§ Data excerpt:
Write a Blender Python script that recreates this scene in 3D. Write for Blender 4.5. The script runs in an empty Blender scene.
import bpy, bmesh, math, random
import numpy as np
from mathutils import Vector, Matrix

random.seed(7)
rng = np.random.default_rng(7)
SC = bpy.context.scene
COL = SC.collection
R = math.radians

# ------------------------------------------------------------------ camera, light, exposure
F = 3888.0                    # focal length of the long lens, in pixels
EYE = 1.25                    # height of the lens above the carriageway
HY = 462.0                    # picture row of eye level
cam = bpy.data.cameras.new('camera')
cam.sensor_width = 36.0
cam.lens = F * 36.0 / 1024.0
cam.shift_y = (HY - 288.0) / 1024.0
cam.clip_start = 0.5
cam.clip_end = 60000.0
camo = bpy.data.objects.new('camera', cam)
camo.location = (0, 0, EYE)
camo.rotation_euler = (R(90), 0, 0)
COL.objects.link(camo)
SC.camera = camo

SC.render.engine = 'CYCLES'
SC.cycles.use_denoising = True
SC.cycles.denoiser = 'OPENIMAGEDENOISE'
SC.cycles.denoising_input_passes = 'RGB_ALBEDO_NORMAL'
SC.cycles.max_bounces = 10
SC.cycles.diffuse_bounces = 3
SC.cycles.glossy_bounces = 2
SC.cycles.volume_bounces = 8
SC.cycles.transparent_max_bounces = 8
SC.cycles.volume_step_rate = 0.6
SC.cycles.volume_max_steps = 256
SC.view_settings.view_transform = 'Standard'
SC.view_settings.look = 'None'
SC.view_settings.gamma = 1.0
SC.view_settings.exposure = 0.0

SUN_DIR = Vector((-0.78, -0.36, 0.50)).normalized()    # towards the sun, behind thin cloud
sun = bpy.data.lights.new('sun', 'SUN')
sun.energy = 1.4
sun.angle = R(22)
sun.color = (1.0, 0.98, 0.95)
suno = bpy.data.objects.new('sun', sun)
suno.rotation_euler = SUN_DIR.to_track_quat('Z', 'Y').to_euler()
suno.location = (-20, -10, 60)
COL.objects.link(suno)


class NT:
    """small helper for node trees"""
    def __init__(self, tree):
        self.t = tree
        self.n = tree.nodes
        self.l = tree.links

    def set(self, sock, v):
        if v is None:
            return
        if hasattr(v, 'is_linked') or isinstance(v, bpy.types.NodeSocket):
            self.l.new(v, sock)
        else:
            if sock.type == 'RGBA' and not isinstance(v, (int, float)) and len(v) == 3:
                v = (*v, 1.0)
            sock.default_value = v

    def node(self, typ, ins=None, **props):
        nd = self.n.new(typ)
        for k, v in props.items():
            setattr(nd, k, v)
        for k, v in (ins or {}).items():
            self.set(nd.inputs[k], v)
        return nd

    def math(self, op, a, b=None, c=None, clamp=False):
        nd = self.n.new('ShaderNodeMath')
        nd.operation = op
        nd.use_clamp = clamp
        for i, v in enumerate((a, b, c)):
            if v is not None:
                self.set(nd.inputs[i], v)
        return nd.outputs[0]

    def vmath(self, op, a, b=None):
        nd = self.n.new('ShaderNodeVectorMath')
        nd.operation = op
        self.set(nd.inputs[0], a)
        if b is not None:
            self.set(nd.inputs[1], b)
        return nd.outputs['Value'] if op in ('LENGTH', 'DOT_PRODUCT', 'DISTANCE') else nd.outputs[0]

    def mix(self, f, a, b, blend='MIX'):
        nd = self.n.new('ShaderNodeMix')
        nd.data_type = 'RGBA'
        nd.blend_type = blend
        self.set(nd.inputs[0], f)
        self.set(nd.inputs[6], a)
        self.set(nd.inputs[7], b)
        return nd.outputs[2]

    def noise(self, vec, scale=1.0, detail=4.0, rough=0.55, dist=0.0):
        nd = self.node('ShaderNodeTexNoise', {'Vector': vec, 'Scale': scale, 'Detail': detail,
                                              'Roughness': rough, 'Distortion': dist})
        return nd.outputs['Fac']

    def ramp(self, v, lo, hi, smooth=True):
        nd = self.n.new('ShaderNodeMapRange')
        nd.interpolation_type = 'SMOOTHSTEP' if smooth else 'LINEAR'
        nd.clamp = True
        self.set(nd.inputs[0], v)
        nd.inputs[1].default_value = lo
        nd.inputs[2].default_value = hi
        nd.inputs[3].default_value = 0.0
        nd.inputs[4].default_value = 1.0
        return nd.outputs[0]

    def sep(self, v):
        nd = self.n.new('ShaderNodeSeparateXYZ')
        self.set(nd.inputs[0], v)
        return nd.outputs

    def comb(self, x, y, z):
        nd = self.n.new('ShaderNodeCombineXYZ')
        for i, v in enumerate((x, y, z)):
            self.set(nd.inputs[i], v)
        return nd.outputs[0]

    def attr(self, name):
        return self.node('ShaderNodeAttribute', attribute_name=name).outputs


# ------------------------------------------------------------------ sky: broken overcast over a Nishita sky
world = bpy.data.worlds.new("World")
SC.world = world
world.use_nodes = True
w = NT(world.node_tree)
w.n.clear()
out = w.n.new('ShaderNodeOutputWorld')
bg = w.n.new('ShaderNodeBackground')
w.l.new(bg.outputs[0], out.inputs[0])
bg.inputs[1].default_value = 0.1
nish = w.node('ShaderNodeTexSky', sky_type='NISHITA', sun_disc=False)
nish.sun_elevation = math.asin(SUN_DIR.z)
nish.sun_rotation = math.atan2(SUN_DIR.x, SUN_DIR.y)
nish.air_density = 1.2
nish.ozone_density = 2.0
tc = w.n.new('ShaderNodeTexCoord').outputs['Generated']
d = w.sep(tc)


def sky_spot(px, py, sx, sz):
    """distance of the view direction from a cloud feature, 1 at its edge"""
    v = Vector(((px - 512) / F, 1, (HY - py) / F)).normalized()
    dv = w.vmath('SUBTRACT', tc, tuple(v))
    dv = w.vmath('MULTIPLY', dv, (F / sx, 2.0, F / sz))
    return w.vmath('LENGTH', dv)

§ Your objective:
Reproduce all the data word for word.

§ Response to this task:
Write a Blender Python script that recreates this scene in 3D. Write for Blender 4.5. The script runs in an empty Blender scene.
import bpy, bmesh, math, random
import numpy as np
from mathutils import Vector, Matrix

random.seed(7)
rng = np.random.default_rng(7)
SC = bpy.context.scene
COL = SC.collection
R = math.radians

# ------------------------------------------------------------------ camera, light, exposure
F = 3888.0                    # focal length of the long lens, in pixels
EYE = 1.25                    # height of the lens above the carriageway
HY = 462.0                    # picture row of eye level
cam = bpy.data.cameras.new('camera')
cam.sensor_width = 36.0
cam.lens = F * 36.0 / 1024.0
cam.shift_y = (HY - 288.0) / 1024.0
cam.clip_start = 0.5
cam.clip_end = 60000.0
camo = bpy.data.objects.new('camera', cam)
camo.location = (0, 0, EYE)
camo.rotation_euler = (R(90), 0, 0)
COL.objects.link(camo)
SC.camera = camo

SC.render.engine = 'CYCLES'
SC.cycles.use_denoising = True
SC.cycles.denoiser = 'OPENIMAGEDENOISE'
SC.cycles.denoising_input_passes = 'RGB_ALBEDO_NORMAL'
SC.cycles.max_bounces = 10
SC.cycles.diffuse_bounces = 3
SC.cycles.glossy_bounces = 2
SC.cycles.volume_bounces = 8
SC.cycles.transparent_max_bounces = 8
SC.cycles.volume_step_rate = 0.6
SC.cycles.volume_max_steps = 256
SC.view_settings.view_transform = 'Standard'
SC.view_settings.look = 'None'
SC.view_settings.gamma = 1.0
SC.view_settings.exposure = 0.0

SUN_DIR = Vector((-0.78, -0.36, 0.50)).normalized()    # towards the sun, behind thin cloud
sun = bpy.data.lights.new('sun', 'SUN')
sun.energy = 1.4
sun.angle = R(22)
sun.color = (1.0, 0.98, 0.95)
suno = bpy.data.objects.new('sun', sun)
suno.rotation_euler = SUN_DIR.to_track_quat('Z', 'Y').to_euler()
suno.location = (-20, -10, 60)
COL.objects.link(suno)


class NT:
    """small helper for node trees"""
    def __init__(self, tree):
        self.t = tree
        self.n = tree.nodes
        self.l = tree.links

    def set(self, sock, v):
        if v is None:
            return
        if hasattr(v, 'is_linked') or isinstance(v, bpy.types.NodeSocket):
            self.l.new(v, sock)
        else:
            if sock.type == 'RGBA' and not isinstance(v, (int, float)) and len(v) == 3:
                v = (*v, 1.0)
            sock.default_value = v

    def node(self, typ, ins=None, **props):
        nd = self.n.new(typ)
        for k, v in props.items():
            setattr(nd, k, v)
        for k, v in (ins or {}).items():
            self.set(nd.inputs[k], v)
        return nd

    def math(self, op, a, b=None, c=None, clamp=False):
        nd = self.n.new('ShaderNodeMath')
        nd.operation = op
        nd.use_clamp = clamp
        for i, v in enumerate((a, b, c)):
            if v is not None:
                self.set(nd.inputs[i], v)
        return nd.outputs[0]

    def vmath(self, op, a, b=None):
        nd = self.n.new('ShaderNodeVectorMath')
        nd.operation = op
        self.set(nd.inputs[0], a)
        if b is not None:
            self.set(nd.inputs[1], b)
        return nd.outputs['Value'] if op in ('LENGTH', 'DOT_PRODUCT', 'DISTANCE') else nd.outputs[0]

    def mix(self, f, a, b, blend='MIX'):
        nd = self.n.new('ShaderNodeMix')
        nd.data_type = 'RGBA'
        nd.blend_type = blend
        self.set(nd.inputs[0], f)
        self.set(nd.inputs[6], a)
        self.set(nd.inputs[7], b)
        return nd.outputs[2]

    def noise(self, vec, scale=1.0, detail=4.0, rough=0.55, dist=0.0):
        nd = self.node('ShaderNodeTexNoise', {'Vector': vec, 'Scale': scale, 'Detail': detail,
                                              'Roughness': rough, 'Distortion': dist})
        return nd.outputs['Fac']

    def ramp(self, v, lo, hi, smooth=True):
        nd = self.n.new('ShaderNodeMapRange')
        nd.interpolation_type = 'SMOOTHSTEP' if smooth else 'LINEAR'
        nd.clamp = True
        self.set(nd.inputs[0], v)
        nd.inputs[1].default_value = lo
        nd.inputs[2].default_value = hi
        nd.inputs[3].default_value = 0.0
        nd.inputs[4].default_value = 1.0
        return nd.outputs[0]

    def sep(self, v):
        nd = self.n.new('ShaderNodeSeparateXYZ')
        self.set(nd.inputs[0], v)
        return nd.outputs

    def comb(self, x, y, z):
        nd = self.n.new('ShaderNodeCombineXYZ')
        for i, v in enumerate((x, y, z)):
            self.set(nd.inputs[i], v)
        return nd.outputs[0]

    def attr(self, name):
        return self.node('ShaderNodeAttribute', attribute_name=name).outputs


# ------------------------------------------------------------------ sky: broken overcast over a Nishita sky
world = bpy.data.worlds.new("World")
SC.world = world
world.use_nodes = True
w = NT(world.node_tree)
w.n.clear()
out = w.n.new('ShaderNodeOutputWorld')
bg = w.n.new('ShaderNodeBackground')
w.l.new(bg.outputs[0], out.inputs[0])
bg.inputs[1].default_value = 0.1
nish = w.node('ShaderNodeTexSky', sky_type='NISHITA', sun_disc=False)
nish.sun_elevation = math.asin(SUN_DIR.z)
nish.sun_rotation = math.atan2(SUN_DIR.x, SUN_DIR.y)
nish.air_density = 1.2
nish.ozone_density = 2.0
tc = w.n.new('ShaderNodeTexCoord').outputs['Generated']
d = w.sep(tc)


def sky_spot(px, py, sx, sz):
    """distance of the view direction from a cloud feature, 1 at its edge"""
    v = Vector(((px - 512) / F, 1, (HY - py) / F)).normalized()
    dv = w.vmath('SUBTRACT', tc, tuple(v))
    dv = w.vmath('MULTIPLY', dv, (F / sx, 2.0, F / sz))
    return w.vmath('LENGTH', dv)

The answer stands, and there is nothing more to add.